THE TASK ▸
Copy every record below exactly.

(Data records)
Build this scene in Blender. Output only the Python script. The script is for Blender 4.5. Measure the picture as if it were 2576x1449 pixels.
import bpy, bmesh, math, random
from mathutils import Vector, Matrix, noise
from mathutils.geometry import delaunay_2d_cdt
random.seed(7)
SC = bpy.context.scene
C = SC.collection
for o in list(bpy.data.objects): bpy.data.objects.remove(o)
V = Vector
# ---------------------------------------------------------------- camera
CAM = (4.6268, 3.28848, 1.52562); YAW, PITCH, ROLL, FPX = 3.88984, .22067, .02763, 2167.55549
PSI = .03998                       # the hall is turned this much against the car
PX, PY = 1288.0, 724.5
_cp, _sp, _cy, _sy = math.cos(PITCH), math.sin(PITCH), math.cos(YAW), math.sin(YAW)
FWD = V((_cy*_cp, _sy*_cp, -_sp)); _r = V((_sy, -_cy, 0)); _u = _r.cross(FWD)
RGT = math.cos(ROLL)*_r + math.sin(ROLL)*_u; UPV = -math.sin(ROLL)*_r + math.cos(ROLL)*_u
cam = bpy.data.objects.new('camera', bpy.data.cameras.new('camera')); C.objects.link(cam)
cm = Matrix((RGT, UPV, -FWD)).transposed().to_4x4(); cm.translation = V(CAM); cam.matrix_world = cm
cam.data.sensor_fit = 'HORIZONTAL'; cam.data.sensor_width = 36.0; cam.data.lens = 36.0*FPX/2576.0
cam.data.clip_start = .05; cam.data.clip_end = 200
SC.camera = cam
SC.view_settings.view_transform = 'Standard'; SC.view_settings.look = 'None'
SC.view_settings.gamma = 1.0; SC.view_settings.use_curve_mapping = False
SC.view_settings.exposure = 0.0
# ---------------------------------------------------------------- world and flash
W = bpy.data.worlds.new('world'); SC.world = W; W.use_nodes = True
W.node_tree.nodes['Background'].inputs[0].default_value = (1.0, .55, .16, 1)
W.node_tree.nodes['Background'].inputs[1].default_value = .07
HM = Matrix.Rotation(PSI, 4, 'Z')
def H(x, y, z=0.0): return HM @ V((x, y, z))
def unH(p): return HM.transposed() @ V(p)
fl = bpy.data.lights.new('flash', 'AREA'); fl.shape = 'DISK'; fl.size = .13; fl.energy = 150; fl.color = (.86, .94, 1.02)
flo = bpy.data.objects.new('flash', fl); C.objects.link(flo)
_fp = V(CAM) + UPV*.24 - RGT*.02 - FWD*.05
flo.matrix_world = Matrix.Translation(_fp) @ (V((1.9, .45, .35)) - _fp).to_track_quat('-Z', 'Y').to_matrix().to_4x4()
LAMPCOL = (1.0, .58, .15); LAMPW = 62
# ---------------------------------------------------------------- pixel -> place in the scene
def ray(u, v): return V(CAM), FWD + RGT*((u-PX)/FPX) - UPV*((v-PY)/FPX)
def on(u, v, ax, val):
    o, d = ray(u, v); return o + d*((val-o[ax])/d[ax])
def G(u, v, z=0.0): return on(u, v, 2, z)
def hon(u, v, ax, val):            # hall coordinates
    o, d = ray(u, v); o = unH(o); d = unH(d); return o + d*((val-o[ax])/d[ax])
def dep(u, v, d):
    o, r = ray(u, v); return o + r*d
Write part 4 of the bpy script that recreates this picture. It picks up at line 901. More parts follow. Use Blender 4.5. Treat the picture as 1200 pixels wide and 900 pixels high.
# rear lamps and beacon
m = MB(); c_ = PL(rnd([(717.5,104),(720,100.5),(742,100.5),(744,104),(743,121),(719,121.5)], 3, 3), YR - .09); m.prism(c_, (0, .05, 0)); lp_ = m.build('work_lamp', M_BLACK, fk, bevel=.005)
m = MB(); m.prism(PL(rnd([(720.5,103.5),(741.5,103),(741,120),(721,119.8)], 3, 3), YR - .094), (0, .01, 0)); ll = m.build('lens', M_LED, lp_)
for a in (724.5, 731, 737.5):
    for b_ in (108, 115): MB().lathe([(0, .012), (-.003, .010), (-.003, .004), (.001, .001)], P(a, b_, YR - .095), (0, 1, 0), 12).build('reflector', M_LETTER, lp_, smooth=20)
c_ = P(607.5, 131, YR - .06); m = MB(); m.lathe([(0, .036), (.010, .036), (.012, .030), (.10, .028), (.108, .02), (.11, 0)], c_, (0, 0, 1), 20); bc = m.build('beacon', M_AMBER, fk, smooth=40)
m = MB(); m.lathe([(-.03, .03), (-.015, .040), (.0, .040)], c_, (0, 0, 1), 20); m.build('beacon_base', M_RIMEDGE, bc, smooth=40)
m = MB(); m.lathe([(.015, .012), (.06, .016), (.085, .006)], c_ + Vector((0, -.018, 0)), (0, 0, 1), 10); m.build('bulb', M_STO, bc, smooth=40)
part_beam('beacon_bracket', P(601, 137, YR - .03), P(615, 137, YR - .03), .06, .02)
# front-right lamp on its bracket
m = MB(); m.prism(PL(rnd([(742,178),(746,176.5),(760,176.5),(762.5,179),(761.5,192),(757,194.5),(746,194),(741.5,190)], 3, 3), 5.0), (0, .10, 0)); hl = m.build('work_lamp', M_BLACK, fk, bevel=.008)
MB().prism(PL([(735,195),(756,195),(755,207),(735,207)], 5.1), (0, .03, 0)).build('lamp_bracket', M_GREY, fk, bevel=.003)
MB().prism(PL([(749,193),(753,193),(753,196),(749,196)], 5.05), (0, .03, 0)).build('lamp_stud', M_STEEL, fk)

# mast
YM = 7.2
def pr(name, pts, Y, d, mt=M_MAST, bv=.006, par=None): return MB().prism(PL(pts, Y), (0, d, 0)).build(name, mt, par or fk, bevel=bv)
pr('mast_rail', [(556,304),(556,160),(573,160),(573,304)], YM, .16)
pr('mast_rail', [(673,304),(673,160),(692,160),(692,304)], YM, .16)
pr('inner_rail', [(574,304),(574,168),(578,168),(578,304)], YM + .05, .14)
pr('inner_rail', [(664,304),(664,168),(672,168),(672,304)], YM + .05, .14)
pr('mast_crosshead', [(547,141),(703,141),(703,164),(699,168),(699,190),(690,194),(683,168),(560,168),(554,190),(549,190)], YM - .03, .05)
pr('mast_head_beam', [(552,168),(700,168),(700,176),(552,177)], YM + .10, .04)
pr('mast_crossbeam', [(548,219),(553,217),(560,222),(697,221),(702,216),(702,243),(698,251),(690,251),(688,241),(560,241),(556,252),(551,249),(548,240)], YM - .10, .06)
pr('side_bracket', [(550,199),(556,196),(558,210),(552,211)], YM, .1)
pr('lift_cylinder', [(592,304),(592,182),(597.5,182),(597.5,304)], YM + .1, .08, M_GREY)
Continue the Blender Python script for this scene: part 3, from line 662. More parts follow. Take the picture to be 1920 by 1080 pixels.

EXPECTED ANSWER ▸
Build this scene in Blender. Output only the Python script. The script is for Blender 4.5. Measure the picture as if it were 2576x1449 pixels.
import bpy, bmesh, math, random
from mathutils import Vector, Matrix, noise
from mathutils.geometry import delaunay_2d_cdt
random.seed(7)
SC = bpy.context.scene
C = SC.collection
for o in list(bpy.data.objects): bpy.data.objects.remove(o)
V = Vector
# ---------------------------------------------------------------- camera
CAM = (4.6268, 3.28848, 1.52562); YAW, PITCH, ROLL, FPX = 3.88984, .22067, .02763, 2167.55549
PSI = .03998                       # the hall is turned this much against the car
PX, PY = 1288.0, 724.5
_cp, _sp, _cy, _sy = math.cos(PITCH), math.sin(PITCH), math.cos(YAW), math.sin(YAW)
FWD = V((_cy*_cp, _sy*_cp, -_sp)); _r = V((_sy, -_cy, 0)); _u = _r.cross(FWD)
RGT = math.cos(ROLL)*_r + math.sin(ROLL)*_u; UPV = -math.sin(ROLL)*_r + math.cos(ROLL)*_u
cam = bpy.data.objects.new('camera', bpy.data.cameras.new('camera')); C.objects.link(cam)
cm = Matrix((RGT, UPV, -FWD)).transposed().to_4x4(); cm.translation = V(CAM); cam.matrix_world = cm
cam.data.sensor_fit = 'HORIZONTAL'; cam.data.sensor_width = 36.0; cam.data.lens = 36.0*FPX/2576.0
cam.data.clip_start = .05; cam.data.clip_end = 200
SC.camera = cam
SC.view_settings.view_transform = 'Standard'; SC.view_settings.look = 'None'
SC.view_settings.gamma = 1.0; SC.view_settings.use_curve_mapping = False
SC.view_settings.exposure = 0.0
# ---------------------------------------------------------------- world and flash
W = bpy.data.worlds.new('world'); SC.world = W; W.use_nodes = True
W.node_tree.nodes['Background'].inputs[0].default_value = (1.0, .55, .16, 1)
W.node_tree.nodes['Background'].inputs[1].default_value = .07
HM = Matrix.Rotation(PSI, 4, 'Z')
def H(x, y, z=0.0): return HM @ V((x, y, z))
def unH(p): return HM.transposed() @ V(p)
fl = bpy.data.lights.new('flash', 'AREA'); fl.shape = 'DISK'; fl.size = .13; fl.energy = 150; fl.color = (.86, .94, 1.02)
flo = bpy.data.objects.new('flash', fl); C.objects.link(flo)
_fp = V(CAM) + UPV*.24 - RGT*.02 - FWD*.05
flo.matrix_world = Matrix.Translation(_fp) @ (V((1.9, .45, .35)) - _fp).to_track_quat('-Z', 'Y').to_matrix().to_4x4()
LAMPCOL = (1.0, .58, .15); LAMPW = 62
# ---------------------------------------------------------------- pixel -> place in the scene
def ray(u, v): return V(CAM), FWD + RGT*((u-PX)/FPX) - UPV*((v-PY)/FPX)
def on(u, v, ax, val):
    o, d = ray(u, v); return o + d*((val-o[ax])/d[ax])
def G(u, v, z=0.0): return on(u, v, 2, z)
def hon(u, v, ax, val):            # hall coordinates
    o, d = ray(u, v); o = unH(o); d = unH(d); return o + d*((val-o[ax])/d[ax])
def dep(u, v, d):
    o, r = ray(u, v); return o + r*d
Write part 4 of the bpy script that recreates this picture. It picks up at line 901. More parts follow. Use Blender 4.5. Treat the picture as 1200 pixels wide and 900 pixels high.
# rear lamps and beacon
m = MB(); c_ = PL(rnd([(717.5,104),(720,100.5),(742,100.5),(744,104),(743,121),(719,121.5)], 3, 3), YR - .09); m.prism(c_, (0, .05, 0)); lp_ = m.build('work_lamp', M_BLACK, fk, bevel=.005)
m = MB(); m.prism(PL(rnd([(720.5,103.5),(741.5,103),(741,120),(721,119.8)], 3, 3), YR - .094), (0, .01, 0)); ll = m.build('lens', M_LED, lp_)
for a in (724.5, 731, 737.5):
    for b_ in (108, 115): MB().lathe([(0, .012), (-.003, .010), (-.003, .004), (.001, .001)], P(a, b_, YR - .095), (0, 1, 0), 12).build('reflector', M_LETTER, lp_, smooth=20)
c_ = P(607.5, 131, YR - .06); m = MB(); m.lathe([(0, .036), (.010, .036), (.012, .030), (.10, .028), (.108, .02), (.11, 0)], c_, (0, 0, 1), 20); bc = m.build('beacon', M_AMBER, fk, smooth=40)
m = MB(); m.lathe([(-.03, .03), (-.015, .040), (.0, .040)], c_, (0, 0, 1), 20); m.build('beacon_base', M_RIMEDGE, bc, smooth=40)
m = MB(); m.lathe([(.015, .012), (.06, .016), (.085, .006)], c_ + Vector((0, -.018, 0)), (0, 0, 1), 10); m.build('bulb', M_STO, bc, smooth=40)
part_beam('beacon_bracket', P(601, 137, YR - .03), P(615, 137, YR - .03), .06, .02)
# front-right lamp on its bracket
m = MB(); m.prism(PL(rnd([(742,178),(746,176.5),(760,176.5),(762.5,179),(761.5,192),(757,194.5),(746,194),(741.5,190)], 3, 3), 5.0), (0, .10, 0)); hl = m.build('work_lamp', M_BLACK, fk, bevel=.008)
MB().prism(PL([(735,195),(756,195),(755,207),(735,207)], 5.1), (0, .03, 0)).build('lamp_bracket', M_GREY, fk, bevel=.003)
MB().prism(PL([(749,193),(753,193),(753,196),(749,196)], 5.05), (0, .03, 0)).build('lamp_stud', M_STEEL, fk)

# mast
YM = 7.2
def pr(name, pts, Y, d, mt=M_MAST, bv=.006, par=None): return MB().prism(PL(pts, Y), (0, d, 0)).build(name, mt, par or fk, bevel=bv)
pr('mast_rail', [(556,304),(556,160),(573,160),(573,304)], YM, .16)
pr('mast_rail', [(673,304),(673,160),(692,160),(692,304)], YM, .16)
pr('inner_rail', [(574,304),(574,168),(578,168),(578,304)], YM + .05, .14)
pr('inner_rail', [(664,304),(664,168),(672,168),(672,304)], YM + .05, .14)
pr('mast_crosshead', [(547,141),(703,141),(703,164),(699,168),(699,190),(690,194),(683,168),(560,168),(554,190),(549,190)], YM - .03, .05)
pr('mast_head_beam', [(552,168),(700,168),(700,176),(552,177)], YM + .10, .04)
pr('mast_crossbeam', [(548,219),(553,217),(560,222),(697,221),(702,216),(702,243),(698,251),(690,251),(688,241),(560,241),(556,252),(551,249),(548,240)], YM - .10, .06)
pr('side_bracket', [(550,199),(556,196),(558,210),(552,211)], YM, .1)
pr('lift_cylinder', [(592,304),(592,182),(597.5,182),(597.5,304)], YM + .1, .08, M_GREY)
Continue the Blender Python script for this scene: part 3, from line 662. More parts follow. Take the picture to be 1920 by 1080 pixels.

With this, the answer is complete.